Defaults: Grinding higher
Per most Street outlooks, default rates in 2024 will increase, with expectations for the year to finalize in the 2.75%-5.9% range. “We expect defaults to continue to accelerate going into 2024 … nine out of ten defaults should come from healthcare, retail, cable, and telecom/media/tech sectors,” says BofA Global Research. “Looking across all forms of corporate credit globally, we expect $180bn in default volume, or a 5.2% default rate.”

For reference, S&P Global Ratings Credit Research & Insights expects the US trailing-12-month speculative-grade corporate default rate to reach 5% by September 2024, from 4.1% in September 2023, as companies grapple with higher interest and as slower growth ahead strains cash strapped balance sheets.

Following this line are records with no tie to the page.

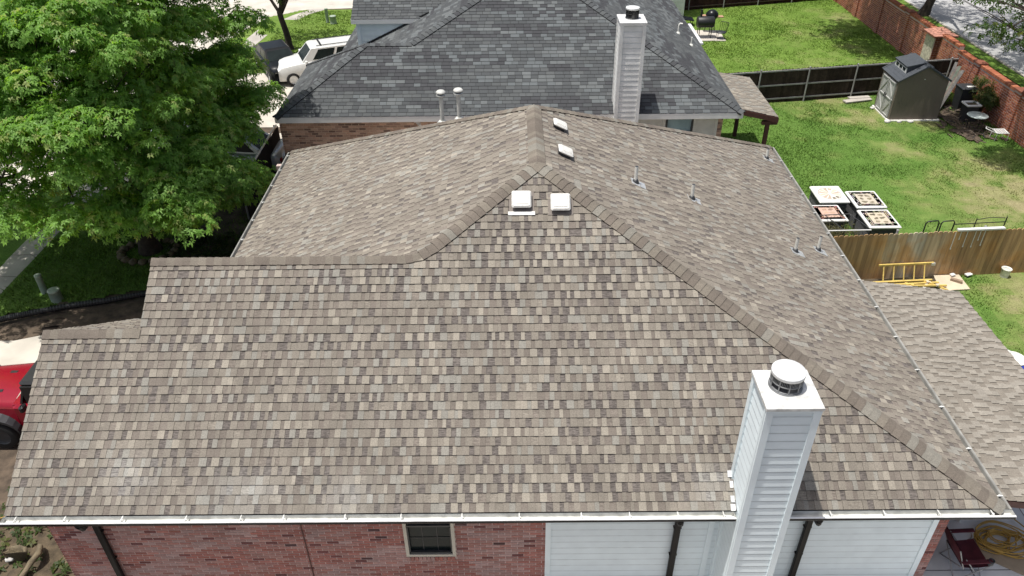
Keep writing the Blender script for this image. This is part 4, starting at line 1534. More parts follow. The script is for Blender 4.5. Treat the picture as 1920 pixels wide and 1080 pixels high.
gp = thing("wall_pillar", "tall square pillar with pink tiled pyramid cap rising from the brick boundary wall", "pillar", (24.85, 26.2, ZG))
mb = MB()
mb.box((24.86, 26.2, (ZG - .86) / 2), (.76, .84, -.86 - ZG), 1)
brick_face(mb, (24.50, 25.78, ZG), (1, 0, 0), .74, -.9 - ZG, lambda x, z, r: tuple(c * .5 for c in pal_obrick(x, z, r)[:3]) + (0,), rng, (0, -1, 0), bl=.24, bh=.085)
mb.box((24.475, 26.2, (ZG - .9) / 2), (.02, .80, -.9 - ZG), 2)
mb.build("shaft", [M['brick'], M['mortar'], mat_plain("lichened_plaster", (.50, .45, .36), .9, noise=.35, scale=9, bump=.6, bscale=20)], gp)
mb = MB()
cx, cy, hw, hy, zc = 24.86, 26.2, .52, .56, -.84
ap = Vector((cx, cy, zc + .26))
for k, (a, b) in enumerate((((-1, -1), (1, -1)), ((1, -1), (1, 1)), ((1, 1), (-1, 1)), ((-1, 1), (-1, -1)))):
    A, B = Vector((cx + a[0] * hw, cy + a[1] * hy, zc)), Vector((cx + b[0] * hw, cy + b[1] * hy, zc))
    n = 5
    for i in range(n):
        t0, t1 = i / n, (i + 1) / n
        n2 = 7
        for j in range(n2):
            s0, s1 = j / n2, (j + 1) / n2
            P0, P1 = A.lerp(ap, t0), B.lerp(ap, t0)
            Q0, Q1 = A.lerp(ap, t1), B.lerp(ap, t1)
            k2 = R.uniform(.75, 1.2)
            col = (.42 * k2, .20 * k2, .15 * k2)
            up = Vector((0, 0, .012 * R.uniform(.4, 1)))
            mb.poly([P0.lerp(P1, s0) + up, P0.lerp(P1, s1) + up, Q0.lerp(Q1, s1), Q0.lerp(Q1, s0)], 0, col)
    mb.poly([A - Vector((0, 0, .07)), B - Vector((0, 0, .07)), B, A], 0, (.20, .08, .055))
mb.poly([(cx - hw, cy - hy, zc - .06), (cx - hw, cy + hy, zc - .06), (cx + hw, cy + hy, zc - .06), (cx + hw, cy - hy, zc - .06)], 0, (.2, .1, .07))
mb.build("cap", M['attr'], gp)

# a dark fence panel with a pale rail between the two houses
board_fence("board_fence", "black side fence with a pale top rail beside the silver parked car", None, (-2.05, 13.4), (-2.05, 17.7), -1.22, 1, lambda x, r: (.012, .011, .010), [-1.2], [.1, 2.2, 4.2],
            M['pvc'], M['fencesteel'], railside=1)

# ------------------------------------------------------------------ shed
sh = thing("garden_shed", "taupe garden shed with pale double doors and slate roof by the black board fence", "shed", (21.8, 21.4, ZG))
sx0, sx1, sy0, sy1, sze, szr = 20.88, 22.74, 20.76, 22.2, -1.0, -.47
mb = MB()
xm = (sx0 + sx1) / 2
for k in range(14):      # shallow vertical corrugation of the gable wall
    a, b = sx0 + (sx1 - sx0) * k / 14, sx0 + (sx1 - sx0) * (k + 1) / 14
    f = lambda x: sze + (szr - sze) * (1 - abs(x - xm) / (xm - sx0))
    y = sy0 + (.004 if k % 2 else 0)
    mb.poly([(a, y, ZG), (b, y, ZG), (b, y, f(b)), (a, y, f(a))])
    mb.poly([(b, y, ZG), (b, sy0 + (0 if k % 2 else .004), ZG), (b, sy0 + (0 if k % 2 else .004), f(b)), (b, y, f(b))])
mb.poly([(sx0, sy1, ZG), (sx0, sy1, sze), (xm, sy1, szr), (sx1, sy1, sze), (sx1, sy1, ZG)])
mb.poly([(sx0, sy0, ZG), (sx0, sy0, sze), (sx0, sy1, sze), (sx0, sy1, ZG)])
mb.poly([(sx1, sy0, ZG), (sx1, sy1, ZG), (sx1, sy1, sze), (sx1, sy0, sze)])
for y in (sy0 + .05, sy1 - .05):
    mb.box((sx0 - .005, y, (ZG + sze) / 2), (.04, .11, sze - ZG))
mb.box((xm, sy0 - .006, -.93), (.05, .008, .02), 1)
mb.build("wall", [M['shedg'], M['sheetwhite']], sh)
mb = MB()
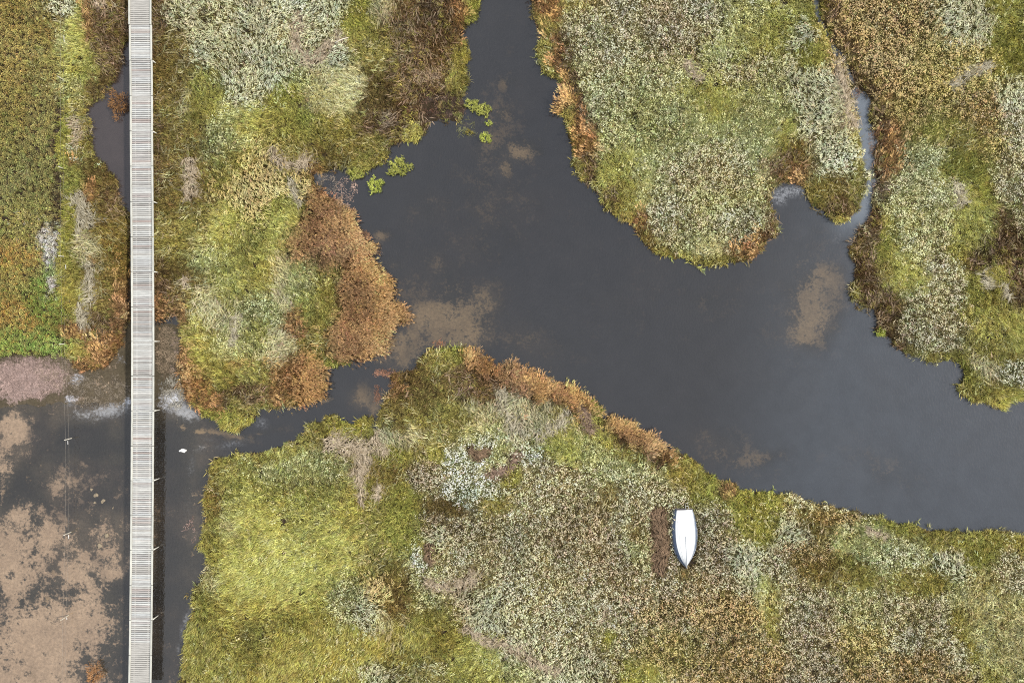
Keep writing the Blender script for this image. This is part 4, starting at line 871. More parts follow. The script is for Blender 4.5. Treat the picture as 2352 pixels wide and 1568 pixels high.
# straw mats: (outline path, half width, colours, label, density)
PALE_STRAW = ((132, 114, 88), (216, 198, 170)); GREY_STRAW = ((134, 122, 94), (212, 202, 176)); BROWN_STRAW = ((70, 56, 44), (164, 138, 112)); DARK_STRAW = ((74, 58, 48), (178, 152, 132))
MATS = [
    ([(690, 40), (686, 75), (680, 105), (697, 135), (722, 146), (745, 125), (762, 105), (782, 92)], 17, PALE_STRAW, 'U-shaped mat of flattened tan straw among silvery plumes by the top edge'),
    ([(632, 345), (636, 368), (662, 382), (692, 384), (708, 366)], 13, PALE_STRAW, 'hook-shaped mat of pale straw left of the small water bushes'),
    ([(672, 420), (680, 445), (690, 470)], 11, GREY_STRAW, 'oval grey straw mat at the foot of the hook-shaped mat'),
    ([(440, 375), (446, 415), (440, 450)], 17, PALE_STRAW, 'pale straw patch just right of the boardwalk, level with the pond\'s end'),
    ([(185, 455), (196, 485), (205, 510)], 18, GREY_STRAW, 'topmost of the four bleached straw drifts in the grass left of the boardwalk'),
    ([(190, 515), (185, 545)], 9, GREY_STRAW, 'smallest of the four bleached straw drifts left of the boardwalk'),
    ([(216, 610), (208, 650), (214, 690)], 12, GREY_STRAW, 'narrow upright drift of bleached straw halfway down the grass verge'),
    ([(190, 695), (198, 725), (196, 745)], 13, GREY_STRAW, 'lowest of the four bleached straw drifts left of the boardwalk'),
    ([(765, 1015), (800, 1025), (840, 1025), (835, 1055), (830, 1075)], 22, PALE_STRAW, 'large tangled tan straw mat where the side channel meets the south bank'),
    ([(862, 1012), (880, 1030)], 18, PALE_STRAW, 'round straw mat beside the large tangled one on the south bank'),
    ([(815, 1085), (830, 1100)], 13, PALE_STRAW, 'small straw tail hanging below the large tangled mat'),
    ([(832, 1110), (832, 1150)], 8, PALE_STRAW, 'thin straw streak in olive grass below the tangled mats'),
    ([(874, 1112), (868, 1140)], 9, PALE_STRAW, 'short straw streak in olive grass, right of the thin one'),
    ([(1128, 1086), (1158, 1080), (1180, 1062), (1186, 1042)], 13, DARK_STRAW, 'curved grey-brown straw mat beside white flower heads'),
    ([(1082, 1030), (1100, 1050), (1118, 1032)], 11, BROWN_STRAW, 'dark brown V-shaped straw mat among white flower heads'),
    ([(1150, 900), (1162, 940), (1185, 985)], 16, GREY_STRAW, 'long grey straw drape on the rise of the south bank'),
    ([(1300, 955), (1270, 985), (1240, 1000)], 16, GREY_STRAW, 'slanting grey straw drape behind the orange reeds of the south bank'),
    ([(1335, 940), (1345, 965), (1355, 985)], 16, DARK_STRAW, 'dark collapsed straw heap at the gap in the orange reeds'),
    ([(985, 1335), (1020, 1345), (1060, 1345), (1092, 1318)], 16, PALE_STRAW, 'wide pale straw mat below the left end of the grey flower field'),
    ([(985, 1250), (985, 1275), (992, 1290)], 10, BROWN_STRAW, 'small brown straw patch above the wide pale mat'),
    ([(1070, 1440), (1110, 1465), (1170, 1480), (1225, 1515), (1275, 1535)], 14, PALE_STRAW, 'long diagonal straw band near the bottom edge'),
    ([(1510, 1176), (1516, 1235), (1512, 1300)], 21, BROWN_STRAW, 'bare strip of brown dead grass beside the upturned boat'),
    ([(1388, 1395), (1384, 1420)], 8, PALE_STRAW, 'faint small straw patch in grey flowers left below the boat'),
    ([(1918, 150), (1928, 190), (1940, 240), (1952, 290)], 13, PALE_STRAW, 'long straw fringe on the peninsula along the narrow creek'),
    ([(1575, 150), (1590, 175), (1605, 190)], 11, PALE_STRAW, 'small straw patch in the middle of the peninsula'),
    ([(2190, 430), (2205, 465)], 15, GREY_STRAW, 'grey straw tuft in bright grass on the east bank'),
    ([(2252, 630), (2262, 660)], 11, GREY_STRAW, 'bleached straw tuft below the dark brown patch of the east bank'),
    ([(2296, 655), (2308, 680)], 9, GREY_STRAW, 'short straw tuft nearest the right edge, below the dark brown patch'),
    ([(2180, 200), (2215, 178), (2260, 155)], 12, GREY_STRAW, 'faded slanting straw band among tan flowers of the east bank'),
    ([(1985, 1215), (2015, 1225), (2030, 1235)], 10, PALE_STRAW, 'pinkish straw tuft on the south bank edge toward the right'),
    ([(430, 640), (432, 660)], 9, PALE_STRAW, 'small straw tuft close to the boardwalk above the mud'),
    ([(545, 730), (540, 790)], 12, GREY_STRAW, 'upright grey straw wisp in the middle of the west bank'),
]


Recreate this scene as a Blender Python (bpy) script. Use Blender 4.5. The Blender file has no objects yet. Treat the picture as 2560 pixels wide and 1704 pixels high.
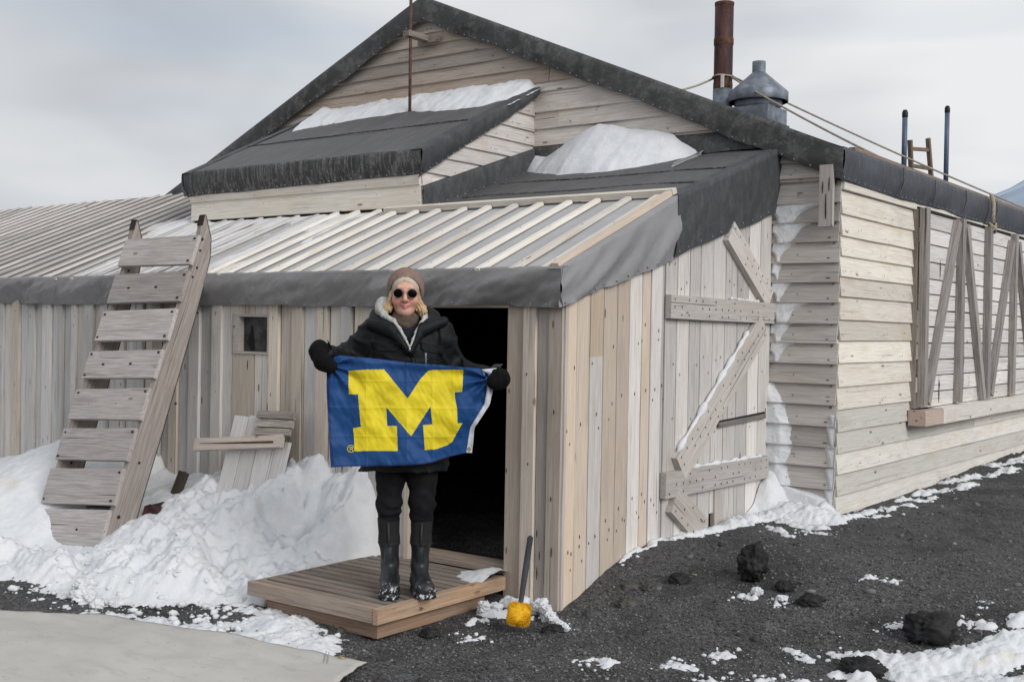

Nick Burns, senior vice president and high yield portfolio manager with Payden & Rygel, doesn’t foresee a substantial uptick in defaults.

“Obviously it's hard to make a call on exogenous shocks, but the baseline expectation for 2024 we think has to be that a material spike in default rate is very unlikely,” said Burns. "And actually, when you look at the distress levels in the market today about 10 issuers constitute about 80% of the distressed capital structures. What we think is going into '24, we're going to continue to have a baseline level of defaults gradually increasing.”